### COLLECTED MATERIAL
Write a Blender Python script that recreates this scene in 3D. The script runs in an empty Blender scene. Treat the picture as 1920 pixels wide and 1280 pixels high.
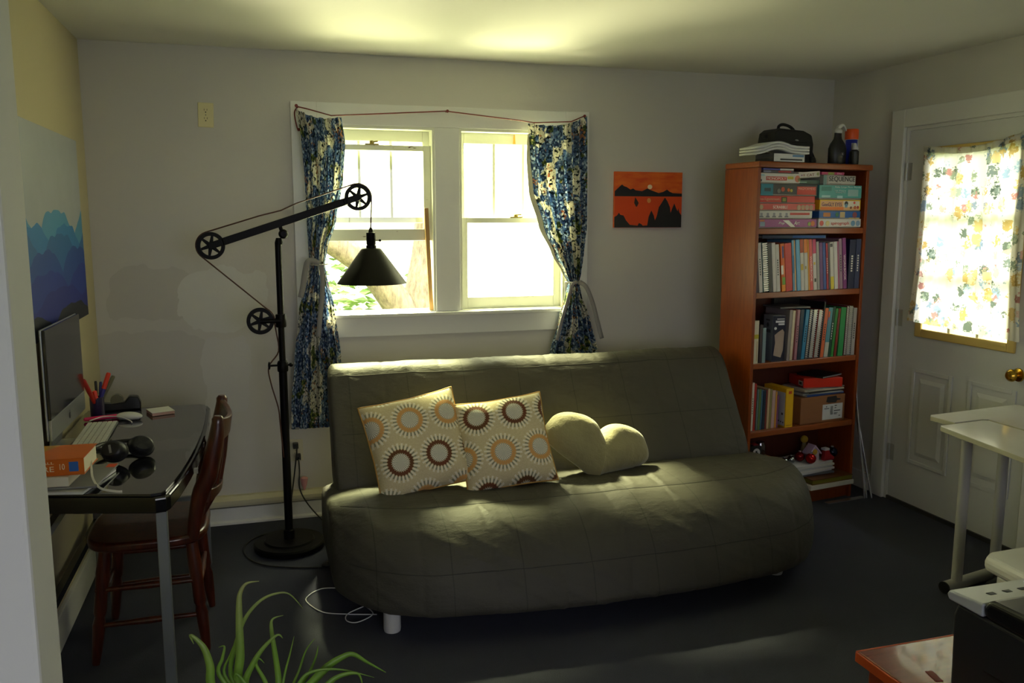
import bpy, bmesh, math, random
from mathutils import Vector, Matrix, noise
PI=math.pi; sc=bpy.context.scene; COL=sc.collection
R=math.radians
random.seed(7)
# ------------------------------------------------------------ camera, sky, sun, exposure
cd=bpy.data.cameras.new('camera'); cam=bpy.data.objects.new('camera',cd); COL.objects.link(cam)
cam.location=(0,0,1.5551); cam.rotation_euler=(PI/2-.1427,0,-.2887)
cd.sensor_width=36; cd.lens=29.96; cd.clip_start=.05; sc.camera=cam
sc.view_settings.view_transform='Standard'; sc.view_settings.look='None'
sc.view_settings.gamma=1; sc.view_settings.use_curve_mapping=False
sc.view_settings.exposure=-0.1
sc.cycles.use_denoising=True; sc.cycles.max_bounces=10; sc.cycles.diffuse_bounces=5
sc.cycles.transparent_max_bounces=12; sc.cycles.caustics_reflective=False; sc.cycles.caustics_refractive=False
sc.cycles.sample_clamp_indirect=6
SKY_Z=4.0; SKY_N=5.0; SKY_S=2.75; SUN=7.0
w=bpy.data.worlds.new('sky'); sc.world=w; w.use_nodes=True; nt=w.node_tree; nt.nodes.clear()
def wn(t,**k):
    n=nt.nodes.new(t)
    for a,b in k.items(): setattr(n,a,b)
    return n
tc=wn('ShaderNodeTexCoord'); sx=wn('ShaderNodeSeparateXYZ'); nt.links.new(tc.outputs['Generated'],sx.inputs[0])
mx=wn('ShaderNodeMath',operation='MAXIMUM'); nt.links.new(sx.outputs['X'],mx.inputs[0]); nt.links.new(sx.outputs['Y'],mx.inputs[1])
mr=wn('ShaderNodeMapRange'); mr.inputs[1].default_value=-.15; mr.inputs[2].default_value=.35; nt.links.new(mx.outputs[0],mr.inputs[0])
mc=wn('ShaderNodeMix',data_type='RGBA'); nt.links.new(mr.outputs[0],mc.inputs[0])
my=wn('ShaderNodeMapRange'); my.inputs[1].default_value=-.1; my.inputs[2].default_value=.4; nt.links.new(sx.outputs['Y'],my.inputs[0])
side=wn('ShaderNodeMix',data_type='RGBA'); nt.links.new(my.outputs[0],side.inputs[0]); side.inputs[6].default_value=(SKY_N*.95,SKY_N*.95,SKY_N*1.0,1); side.inputs[7].default_value=(SKY_N,SKY_N,SKY_N*.74,1); nt.links.new(side.outputs[2],mc.inputs[7])
mc.inputs[6].default_value=(SKY_S*.97,SKY_S*.97,SKY_S*1.16,1)
# the sky brightens with height above the horizon
mz=wn('ShaderNodeMapRange'); mz.inputs[1].default_value=.2; mz.inputs[2].default_value=.8; mz.inputs[3].default_value=1; mz.inputs[4].default_value=SKY_Z; nt.links.new(sx.outputs['Z'],mz.inputs[0])
bg=wn('ShaderNodeBackground'); nt.links.new(mz.outputs[0],bg.inputs[1]); ow=wn('ShaderNodeOutputWorld')
nt.links.new(mc.outputs[2],bg.inputs[0]); nt.links.new(bg.outputs[0],ow.inputs[0])
def light(name,typ,loc,rot,energy,color=(1,1,1),**k):
    l=bpy.data.lights.new(name,typ); l.energy=energy; l.color=color
    for a,b in k.items(): setattr(l,a,b)
    o=bpy.data.objects.new(name,l); o.location=loc; o.rotation_euler=rot; COL.objects.link(o); return o
light('sun','SUN',(0,0,8),(R(36),0,R(-22)),SUN,(1,.95,.84),angle=R(.6))
def portal(name,loc,rot,sx_,sy_):
    o=light(name,'AREA',loc,rot,1,shape='RECTANGLE',size=sx_,size_y=sy_); o.data.cycles.is_portal=True
portal('portal_window_back',(.97,4.62,1.55),(R(-90),0,0),1.36,1.0)
portal('portal_door',(3.45,3.39,1.43),(R(90),0,R(90)),.62,1.0)
portal('portal_window_rear',(.6,-2.28,1.5),(R(90),0,0),3.0,1.5)
# added spot low outside, standing in for sunlight reflected up onto the ceiling
light('sun_reflection_spot','SPOT',(1.15,6.05,.42),(R(138),0,R(176)),1300,(1,.95,.55),spot_size=R(60),spot_blend=.6,shadow_soft_size=.5)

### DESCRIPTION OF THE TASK
Transcribe the material as is, with images omitted.

### RESPONSE TO THE TASK
Write a Blender Python script that recreates this scene in 3D. The script runs in an empty Blender scene. Treat the picture as 1920 pixels wide and 1280 pixels high.
import bpy, bmesh, math, random
from mathutils import Vector, Matrix, noise
PI=math.pi; sc=bpy.context.scene; COL=sc.collection
R=math.radians
random.seed(7)
# ------------------------------------------------------------ camera, sky, sun, exposure
cd=bpy.data.cameras.new('camera'); cam=bpy.data.objects.new('camera',cd); COL.objects.link(cam)
cam.location=(0,0,1.5551); cam.rotation_euler=(PI/2-.1427,0,-.2887)
cd.sensor_width=36; cd.lens=29.96; cd.clip_start=.05; sc.camera=cam
sc.view_settings.view_transform='Standard'; sc.view_settings.look='None'
sc.view_settings.gamma=1; sc.view_settings.use_curve_mapping=False
sc.view_settings.exposure=-0.1
sc.cycles.use_denoising=True; sc.cycles.max_bounces=10; sc.cycles.diffuse_bounces=5
sc.cycles.transparent_max_bounces=12; sc.cycles.caustics_reflective=False; sc.cycles.caustics_refractive=False
sc.cycles.sample_clamp_indirect=6
SKY_Z=4.0; SKY_N=5.0; SKY_S=2.75; SUN=7.0
w=bpy.data.worlds.new('sky'); sc.world=w; w.use_nodes=True; nt=w.node_tree; nt.nodes.clear()
def wn(t,**k):
    n=nt.nodes.new(t)
    for a,b in k.items(): setattr(n,a,b)
    return n
tc=wn('ShaderNodeTexCoord'); sx=wn('ShaderNodeSeparateXYZ'); nt.links.new(tc.outputs['Generated'],sx.inputs[0])
mx=wn('ShaderNodeMath',operation='MAXIMUM'); nt.links.new(sx.outputs['X'],mx.inputs[0]); nt.links.new(sx.outputs['Y'],mx.inputs[1])
mr=wn('ShaderNodeMapRange'); mr.inputs[1].default_value=-.15; mr.inputs[2].default_value=.35; nt.links.new(mx.outputs[0],mr.inputs[0])
mc=wn('ShaderNodeMix',data_type='RGBA'); nt.links.new(mr.outputs[0],mc.inputs[0])
my=wn('ShaderNodeMapRange'); my.inputs[1].default_value=-.1; my.inputs[2].default_value=.4; nt.links.new(sx.outputs['Y'],my.inputs[0])
side=wn('ShaderNodeMix',data_type='RGBA'); nt.links.new(my.outputs[0],side.inputs[0]); side.inputs[6].default_value=(SKY_N*.95,SKY_N*.95,SKY_N*1.0,1); side.inputs[7].default_value=(SKY_N,SKY_N,SKY_N*.74,1); nt.links.new(side.outputs[2],mc.inputs[7])
mc.inputs[6].default_value=(SKY_S*.97,SKY_S*.97,SKY_S*1.16,1)
# the sky brightens with height above the horizon
mz=wn('ShaderNodeMapRange'); mz.inputs[1].default_value=.2; mz.inputs[2].default_value=.8; mz.inputs[3].default_value=1; mz.inputs[4].default_value=SKY_Z; nt.links.new(sx.outputs['Z'],mz.inputs[0])
bg=wn('ShaderNodeBackground'); nt.links.new(mz.outputs[0],bg.inputs[1]); ow=wn('ShaderNodeOutputWorld')
nt.links.new(mc.outputs[2],bg.inputs[0]); nt.links.new(bg.outputs[0],ow.inputs[0])
def light(name,typ,loc,rot,energy,color=(1,1,1),**k):
    l=bpy.data.lights.new(name,typ); l.energy=energy; l.color=color
    for a,b in k.items(): setattr(l,a,b)
    o=bpy.data.objects.new(name,l); o.location=loc; o.rotation_euler=rot; COL.objects.link(o); return o
light('sun','SUN',(0,0,8),(R(36),0,R(-22)),SUN,(1,.95,.84),angle=R(.6))
def portal(name,loc,rot,sx_,sy_):
    o=light(name,'AREA',loc,rot,1,shape='RECTANGLE',size=sx_,size_y=sy_); o.data.cycles.is_portal=True
portal('portal_window_back',(.97,4.62,1.55),(R(-90),0,0),1.36,1.0)
portal('portal_door',(3.45,3.39,1.43),(R(90),0,R(90)),.62,1.0)
portal('portal_window_rear',(.6,-2.28,1.5),(R(90),0,0),3.0,1.5)
# added spot low outside, standing in for sunlight reflected up onto the ceiling
light('sun_reflection_spot','SPOT',(1.15,6.05,.42),(R(138),0,R(176)),1300,(1,.95,.55),spot_size=R(60),spot_blend=.6,shadow_soft_size=.5)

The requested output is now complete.